When horses reach the end of their lives or usefulness -- or become unaffordable or impractical to keep -- owners face a dilemma. They may be able to place their horse with a rescue group or new home. Or they may have to choose between paying a vet to euthanize the horse, shooting the horse themselves or selling the horse for slaughter.
Even then, disposing of such a large animal's body poses a quandary. Grandin explains a horse corpse can be buried, cremated, composted or sent to a rendering plant or landfill. But these options may cost anywhere from $75 to $2,000, and in some places are illegal or unavailable. Grandin and others say that slaughter offers another affordable disposal option. Not only that, as author Jane Smiley recently wrote for the New York Times, "Horse slaughter makes use of horse corpses."
Horse meat is eaten in France, Belgium, Italy, Japan and many other countries. Most every part of a horse is used: hides for leather; intestines for sausage casings; tails for paint brushes; hooves for glue. Historically horse byproducts went into pet food in the U.S.; even now, several zoos here import horse meat to feed their lions and tigers.
That's why, to some, allowing half-ton horse bodies to go to waste seems absurd. "Why not let those horses have some final use?
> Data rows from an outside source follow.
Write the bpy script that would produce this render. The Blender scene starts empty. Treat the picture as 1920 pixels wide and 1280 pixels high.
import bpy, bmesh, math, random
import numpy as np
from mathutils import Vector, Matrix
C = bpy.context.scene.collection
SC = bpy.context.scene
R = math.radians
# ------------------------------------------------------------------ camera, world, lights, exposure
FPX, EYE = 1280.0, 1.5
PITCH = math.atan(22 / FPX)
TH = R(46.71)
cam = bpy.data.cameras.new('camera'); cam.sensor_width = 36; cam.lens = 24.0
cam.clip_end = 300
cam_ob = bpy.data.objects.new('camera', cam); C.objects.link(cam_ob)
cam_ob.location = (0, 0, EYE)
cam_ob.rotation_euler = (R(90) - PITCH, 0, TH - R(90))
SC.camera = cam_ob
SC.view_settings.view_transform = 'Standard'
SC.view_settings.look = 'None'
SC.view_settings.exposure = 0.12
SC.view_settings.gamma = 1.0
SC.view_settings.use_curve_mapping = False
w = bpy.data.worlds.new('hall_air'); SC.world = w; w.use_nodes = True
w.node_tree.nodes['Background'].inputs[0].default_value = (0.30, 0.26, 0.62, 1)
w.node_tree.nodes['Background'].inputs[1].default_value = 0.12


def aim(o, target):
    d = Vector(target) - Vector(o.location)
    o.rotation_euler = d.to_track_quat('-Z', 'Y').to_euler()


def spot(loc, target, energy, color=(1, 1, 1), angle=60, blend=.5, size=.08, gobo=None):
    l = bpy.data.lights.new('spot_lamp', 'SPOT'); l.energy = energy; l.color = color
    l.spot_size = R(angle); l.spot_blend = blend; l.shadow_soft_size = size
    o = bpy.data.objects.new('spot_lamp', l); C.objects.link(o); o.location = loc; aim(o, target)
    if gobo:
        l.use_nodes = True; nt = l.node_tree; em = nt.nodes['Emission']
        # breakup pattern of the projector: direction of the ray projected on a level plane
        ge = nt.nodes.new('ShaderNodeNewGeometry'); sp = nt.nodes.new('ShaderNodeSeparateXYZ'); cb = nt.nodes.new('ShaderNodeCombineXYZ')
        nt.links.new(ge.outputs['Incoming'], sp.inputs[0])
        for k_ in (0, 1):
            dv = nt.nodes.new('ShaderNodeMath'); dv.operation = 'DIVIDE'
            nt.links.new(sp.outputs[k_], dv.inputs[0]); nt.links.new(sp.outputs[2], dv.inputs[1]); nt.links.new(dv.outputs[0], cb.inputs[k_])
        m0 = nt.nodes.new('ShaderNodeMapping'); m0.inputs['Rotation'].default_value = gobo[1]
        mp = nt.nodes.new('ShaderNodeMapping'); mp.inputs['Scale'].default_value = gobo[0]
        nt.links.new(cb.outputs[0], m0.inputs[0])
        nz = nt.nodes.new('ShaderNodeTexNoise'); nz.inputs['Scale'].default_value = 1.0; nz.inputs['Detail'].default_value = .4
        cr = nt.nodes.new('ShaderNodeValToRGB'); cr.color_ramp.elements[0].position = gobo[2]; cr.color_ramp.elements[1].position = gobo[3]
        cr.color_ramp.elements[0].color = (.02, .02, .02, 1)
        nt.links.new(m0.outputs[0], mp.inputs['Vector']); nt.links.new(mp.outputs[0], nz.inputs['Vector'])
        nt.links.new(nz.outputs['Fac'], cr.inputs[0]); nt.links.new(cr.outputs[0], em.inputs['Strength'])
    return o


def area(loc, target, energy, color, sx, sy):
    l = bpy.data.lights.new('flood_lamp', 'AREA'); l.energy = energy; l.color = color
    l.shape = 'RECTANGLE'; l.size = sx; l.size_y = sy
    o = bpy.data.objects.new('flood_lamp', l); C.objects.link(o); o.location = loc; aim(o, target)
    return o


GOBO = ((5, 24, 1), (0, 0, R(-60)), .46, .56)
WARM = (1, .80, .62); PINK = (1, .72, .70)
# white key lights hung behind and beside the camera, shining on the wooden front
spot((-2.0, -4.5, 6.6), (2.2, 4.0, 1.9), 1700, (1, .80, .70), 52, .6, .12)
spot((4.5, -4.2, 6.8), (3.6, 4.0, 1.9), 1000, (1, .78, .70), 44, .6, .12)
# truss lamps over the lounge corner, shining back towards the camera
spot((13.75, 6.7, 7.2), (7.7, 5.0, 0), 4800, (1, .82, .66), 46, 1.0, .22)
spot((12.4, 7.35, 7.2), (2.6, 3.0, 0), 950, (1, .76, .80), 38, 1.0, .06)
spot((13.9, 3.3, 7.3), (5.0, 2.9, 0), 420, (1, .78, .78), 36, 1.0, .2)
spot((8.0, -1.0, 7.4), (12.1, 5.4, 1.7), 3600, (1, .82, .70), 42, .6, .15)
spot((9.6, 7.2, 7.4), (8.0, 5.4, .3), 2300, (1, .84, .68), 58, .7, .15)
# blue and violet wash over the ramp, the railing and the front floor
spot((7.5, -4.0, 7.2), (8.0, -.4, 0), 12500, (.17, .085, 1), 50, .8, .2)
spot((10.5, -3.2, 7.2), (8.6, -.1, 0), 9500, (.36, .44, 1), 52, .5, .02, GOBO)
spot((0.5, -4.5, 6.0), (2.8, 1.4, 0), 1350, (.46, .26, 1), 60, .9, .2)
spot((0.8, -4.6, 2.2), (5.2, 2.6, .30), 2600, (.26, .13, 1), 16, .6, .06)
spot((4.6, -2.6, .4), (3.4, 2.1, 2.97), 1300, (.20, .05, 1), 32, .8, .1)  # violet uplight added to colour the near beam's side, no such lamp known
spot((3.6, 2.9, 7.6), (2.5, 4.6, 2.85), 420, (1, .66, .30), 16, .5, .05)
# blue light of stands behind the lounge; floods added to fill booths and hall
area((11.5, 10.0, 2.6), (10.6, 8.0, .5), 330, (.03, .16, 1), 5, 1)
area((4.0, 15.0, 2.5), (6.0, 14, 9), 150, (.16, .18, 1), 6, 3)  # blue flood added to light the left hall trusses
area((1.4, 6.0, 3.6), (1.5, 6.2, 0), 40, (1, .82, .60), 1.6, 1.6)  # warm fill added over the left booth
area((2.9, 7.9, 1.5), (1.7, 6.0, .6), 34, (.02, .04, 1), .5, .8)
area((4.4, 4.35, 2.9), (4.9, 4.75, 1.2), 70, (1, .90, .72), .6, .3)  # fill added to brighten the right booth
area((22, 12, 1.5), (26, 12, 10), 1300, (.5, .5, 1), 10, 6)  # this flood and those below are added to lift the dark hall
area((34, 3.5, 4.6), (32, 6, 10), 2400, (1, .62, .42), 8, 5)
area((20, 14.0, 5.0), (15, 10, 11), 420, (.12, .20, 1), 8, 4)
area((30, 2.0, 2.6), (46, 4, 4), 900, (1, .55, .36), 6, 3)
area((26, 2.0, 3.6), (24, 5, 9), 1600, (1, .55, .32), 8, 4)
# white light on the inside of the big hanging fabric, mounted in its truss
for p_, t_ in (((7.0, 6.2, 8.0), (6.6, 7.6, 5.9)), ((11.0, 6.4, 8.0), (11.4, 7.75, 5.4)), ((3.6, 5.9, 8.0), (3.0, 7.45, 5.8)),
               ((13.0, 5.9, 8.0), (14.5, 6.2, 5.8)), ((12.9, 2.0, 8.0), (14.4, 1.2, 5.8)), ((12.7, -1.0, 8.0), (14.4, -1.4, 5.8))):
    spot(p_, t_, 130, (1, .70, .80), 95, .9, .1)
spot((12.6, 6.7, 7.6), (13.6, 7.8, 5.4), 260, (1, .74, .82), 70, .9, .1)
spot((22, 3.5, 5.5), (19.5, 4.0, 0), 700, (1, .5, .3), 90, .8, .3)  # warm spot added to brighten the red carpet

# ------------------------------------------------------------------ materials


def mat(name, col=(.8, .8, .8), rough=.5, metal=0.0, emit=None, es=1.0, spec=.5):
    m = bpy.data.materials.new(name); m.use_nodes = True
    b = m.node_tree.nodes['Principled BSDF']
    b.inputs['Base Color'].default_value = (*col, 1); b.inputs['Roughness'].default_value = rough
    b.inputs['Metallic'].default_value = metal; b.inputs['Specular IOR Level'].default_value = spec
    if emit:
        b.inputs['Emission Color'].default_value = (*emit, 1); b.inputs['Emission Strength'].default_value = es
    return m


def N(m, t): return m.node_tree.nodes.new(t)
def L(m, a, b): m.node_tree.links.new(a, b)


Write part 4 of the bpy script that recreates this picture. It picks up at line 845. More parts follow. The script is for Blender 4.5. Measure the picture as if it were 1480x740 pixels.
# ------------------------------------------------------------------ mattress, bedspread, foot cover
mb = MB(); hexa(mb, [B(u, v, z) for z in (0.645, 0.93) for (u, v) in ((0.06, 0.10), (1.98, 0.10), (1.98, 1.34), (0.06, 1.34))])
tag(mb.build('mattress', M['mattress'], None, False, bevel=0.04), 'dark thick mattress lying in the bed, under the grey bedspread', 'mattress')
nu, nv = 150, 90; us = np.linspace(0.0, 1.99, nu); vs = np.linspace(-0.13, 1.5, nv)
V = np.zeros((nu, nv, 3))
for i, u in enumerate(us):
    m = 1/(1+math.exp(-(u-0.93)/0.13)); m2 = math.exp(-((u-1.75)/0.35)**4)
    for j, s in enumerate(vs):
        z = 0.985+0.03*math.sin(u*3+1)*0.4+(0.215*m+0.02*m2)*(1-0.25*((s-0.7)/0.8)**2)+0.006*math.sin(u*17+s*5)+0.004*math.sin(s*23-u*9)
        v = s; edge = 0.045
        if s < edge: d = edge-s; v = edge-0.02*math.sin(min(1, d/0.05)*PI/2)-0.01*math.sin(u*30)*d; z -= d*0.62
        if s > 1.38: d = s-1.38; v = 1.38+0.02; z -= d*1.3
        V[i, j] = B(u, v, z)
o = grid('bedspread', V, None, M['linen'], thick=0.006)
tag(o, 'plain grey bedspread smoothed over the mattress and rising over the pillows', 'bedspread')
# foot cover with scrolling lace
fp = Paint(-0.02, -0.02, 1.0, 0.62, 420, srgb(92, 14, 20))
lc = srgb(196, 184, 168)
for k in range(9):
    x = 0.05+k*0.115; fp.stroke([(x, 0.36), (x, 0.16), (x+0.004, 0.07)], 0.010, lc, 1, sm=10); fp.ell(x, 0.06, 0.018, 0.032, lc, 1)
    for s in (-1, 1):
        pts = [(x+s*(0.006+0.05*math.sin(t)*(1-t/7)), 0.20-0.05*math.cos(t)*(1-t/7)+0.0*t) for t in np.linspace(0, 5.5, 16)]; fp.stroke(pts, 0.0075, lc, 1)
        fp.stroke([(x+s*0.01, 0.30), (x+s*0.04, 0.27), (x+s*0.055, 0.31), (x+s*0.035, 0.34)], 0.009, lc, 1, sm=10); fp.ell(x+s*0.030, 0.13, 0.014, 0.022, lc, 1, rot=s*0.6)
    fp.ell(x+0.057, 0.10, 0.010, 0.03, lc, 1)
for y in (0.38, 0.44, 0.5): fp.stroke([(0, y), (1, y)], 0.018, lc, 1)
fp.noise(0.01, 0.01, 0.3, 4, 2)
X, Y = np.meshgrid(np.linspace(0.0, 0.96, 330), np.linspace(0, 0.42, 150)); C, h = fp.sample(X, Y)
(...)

That's the whole point of agriculture," says Preston Fowlkes, who runs a cattle company in Marfa, Texas.
Horse slaughter makes sense for other reasons to people in the livestock industry. Mike O'Connor runs a cattle business in Marfa and Sanderson, Texas. He says horses, expensive to keep, are part of his capital. When a horse becomes unusable, owners can get a return on their investment by selling the horse for slaughter. "Slaughter's a significant part of their salvage value, just like it is with an old cow," he says. "That's an important part of our business."
By giving horses salvage value, horse slaughter keeps a floor on the horse market, explains Steve Friskup. He manages a quarterly horse sale in Clovis, N.M., where 5 to 8 percent of the 400 to 500 horses at each auction go to slaughter. Since the U.S. slaughterhouses closed in 2007, Friskup says values on lower-end horses -- those selling for less than $400 -- have dropped by half. He says the closures made that lower-end market less competitive, and the expense of shipping horses across the border has narrowed profit margins for slaughter dealers.
Beyond economics, many in the livestock industry believe the federal government has no business banning horse slaughter. "If people want to eat horse meat, let them eat horse meat," O'Connor says. "I don't think we ought to get into legislating food out of people's mouths."
"I'll tell you what," Friskup says, "the real question is whether these horses are livestock or pets. Right now they're livestock. And they're personal property. So by golly a man ought to be able to do what he wants with them."